The temptation is to imagine that such misses will be felt more acutely by a team struggling at the wrong end of the table, but Dumbarton ploughed on manfully. Fleming had already muscled his way into the penalty area only to lift a tame shot into the arms of Paul Gallacher, while Jim Lister also had a shot at goal which clipped a post.

They refused to go away after the break either and it took an impertinent foul from Shaun Byrne in the final minutes to interrupt the home side's momentum. "I said to the players that if we are going to get beaten then I want to get beaten like that," Murray said. "I don't want people to come here thinking that they are just going to turn up and win the game, which is what was happening earlier in the season."
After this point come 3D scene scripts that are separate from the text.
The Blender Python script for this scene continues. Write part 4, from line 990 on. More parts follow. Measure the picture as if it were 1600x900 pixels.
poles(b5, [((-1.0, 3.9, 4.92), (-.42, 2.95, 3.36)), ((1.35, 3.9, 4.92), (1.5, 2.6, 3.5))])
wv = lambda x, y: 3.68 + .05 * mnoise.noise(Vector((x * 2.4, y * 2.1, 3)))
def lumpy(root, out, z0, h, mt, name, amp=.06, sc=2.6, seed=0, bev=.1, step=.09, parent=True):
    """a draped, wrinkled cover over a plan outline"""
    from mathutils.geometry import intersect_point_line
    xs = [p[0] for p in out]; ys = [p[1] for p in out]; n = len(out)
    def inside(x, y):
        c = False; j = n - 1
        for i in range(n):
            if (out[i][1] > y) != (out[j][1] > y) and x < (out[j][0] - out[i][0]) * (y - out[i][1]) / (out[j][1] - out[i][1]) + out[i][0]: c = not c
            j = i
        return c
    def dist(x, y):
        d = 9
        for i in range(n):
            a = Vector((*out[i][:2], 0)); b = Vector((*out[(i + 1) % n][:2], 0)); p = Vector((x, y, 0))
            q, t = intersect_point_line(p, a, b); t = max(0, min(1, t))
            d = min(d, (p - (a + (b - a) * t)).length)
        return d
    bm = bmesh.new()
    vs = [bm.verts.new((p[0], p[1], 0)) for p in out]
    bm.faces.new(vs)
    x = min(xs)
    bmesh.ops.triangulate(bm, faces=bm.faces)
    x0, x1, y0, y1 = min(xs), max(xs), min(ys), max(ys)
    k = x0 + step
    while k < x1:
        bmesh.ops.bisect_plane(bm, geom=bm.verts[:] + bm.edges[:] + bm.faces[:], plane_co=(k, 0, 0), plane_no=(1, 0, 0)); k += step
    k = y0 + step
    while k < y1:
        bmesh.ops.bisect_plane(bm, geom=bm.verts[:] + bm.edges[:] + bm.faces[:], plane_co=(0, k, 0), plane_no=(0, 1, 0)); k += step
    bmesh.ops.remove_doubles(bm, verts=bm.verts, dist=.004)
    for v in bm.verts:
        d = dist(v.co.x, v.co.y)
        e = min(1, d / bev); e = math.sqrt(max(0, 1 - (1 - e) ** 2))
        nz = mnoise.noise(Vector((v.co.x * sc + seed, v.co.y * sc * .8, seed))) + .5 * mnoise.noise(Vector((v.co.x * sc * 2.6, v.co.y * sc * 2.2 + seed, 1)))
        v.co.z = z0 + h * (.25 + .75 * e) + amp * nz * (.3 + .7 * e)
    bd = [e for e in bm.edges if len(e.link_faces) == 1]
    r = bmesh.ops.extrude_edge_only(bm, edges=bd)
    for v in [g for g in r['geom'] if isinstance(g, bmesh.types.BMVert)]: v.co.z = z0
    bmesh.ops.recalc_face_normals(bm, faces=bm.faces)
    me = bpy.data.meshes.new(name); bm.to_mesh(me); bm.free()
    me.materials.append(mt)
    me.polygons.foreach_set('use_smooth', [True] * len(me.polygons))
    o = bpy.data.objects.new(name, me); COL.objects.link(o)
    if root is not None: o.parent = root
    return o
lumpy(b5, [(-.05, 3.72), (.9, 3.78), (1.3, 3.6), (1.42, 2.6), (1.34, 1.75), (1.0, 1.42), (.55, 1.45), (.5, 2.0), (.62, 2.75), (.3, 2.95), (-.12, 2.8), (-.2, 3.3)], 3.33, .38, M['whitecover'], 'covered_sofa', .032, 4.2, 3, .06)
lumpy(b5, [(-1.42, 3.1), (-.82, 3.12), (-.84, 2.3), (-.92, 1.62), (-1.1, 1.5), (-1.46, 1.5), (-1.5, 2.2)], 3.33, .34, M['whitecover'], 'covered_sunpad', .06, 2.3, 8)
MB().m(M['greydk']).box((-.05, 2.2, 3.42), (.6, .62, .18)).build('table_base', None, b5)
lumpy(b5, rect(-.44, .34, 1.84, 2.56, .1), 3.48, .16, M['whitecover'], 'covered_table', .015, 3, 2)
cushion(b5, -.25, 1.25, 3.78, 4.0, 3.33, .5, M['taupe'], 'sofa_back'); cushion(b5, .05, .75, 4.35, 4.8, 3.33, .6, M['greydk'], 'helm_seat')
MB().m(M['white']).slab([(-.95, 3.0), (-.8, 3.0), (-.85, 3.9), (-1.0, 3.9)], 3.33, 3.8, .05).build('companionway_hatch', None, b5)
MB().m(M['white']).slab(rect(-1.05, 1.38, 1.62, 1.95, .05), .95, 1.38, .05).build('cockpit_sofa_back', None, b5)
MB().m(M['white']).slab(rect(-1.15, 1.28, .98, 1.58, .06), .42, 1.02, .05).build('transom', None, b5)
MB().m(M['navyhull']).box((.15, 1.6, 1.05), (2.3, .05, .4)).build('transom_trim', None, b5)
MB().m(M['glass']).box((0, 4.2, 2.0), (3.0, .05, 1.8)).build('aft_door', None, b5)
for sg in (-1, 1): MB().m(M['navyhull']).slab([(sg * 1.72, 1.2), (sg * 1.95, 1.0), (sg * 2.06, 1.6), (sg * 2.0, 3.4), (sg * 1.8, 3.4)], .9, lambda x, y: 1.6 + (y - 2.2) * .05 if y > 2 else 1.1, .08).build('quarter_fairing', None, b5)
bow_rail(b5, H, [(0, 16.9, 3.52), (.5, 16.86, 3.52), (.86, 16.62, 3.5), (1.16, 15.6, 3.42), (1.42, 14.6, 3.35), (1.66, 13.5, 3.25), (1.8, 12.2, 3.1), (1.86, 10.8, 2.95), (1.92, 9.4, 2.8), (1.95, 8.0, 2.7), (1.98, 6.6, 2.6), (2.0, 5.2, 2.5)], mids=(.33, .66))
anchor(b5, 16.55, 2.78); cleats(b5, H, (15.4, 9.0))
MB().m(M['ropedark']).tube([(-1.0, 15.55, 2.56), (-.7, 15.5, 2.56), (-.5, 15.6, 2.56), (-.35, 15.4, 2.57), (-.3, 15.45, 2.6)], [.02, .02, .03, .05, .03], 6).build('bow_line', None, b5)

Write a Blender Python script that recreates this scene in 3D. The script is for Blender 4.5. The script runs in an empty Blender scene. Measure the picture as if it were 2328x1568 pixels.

Dunfermline were not to enjoy that level of comfort, but their second consecutive league win was accompanied by a more assured performance, with Ryan Wallace and Byrne offering potent threats. The latter bent a shot towards the top corner after 12 minutes which Jamie Ewings clawed out from under his crossbar. Barrowman spurned another chance midway through the second half when he pulled his shot past a post, but his side were still able to hit the target of returning to the top of the league. Staying there will be much harder.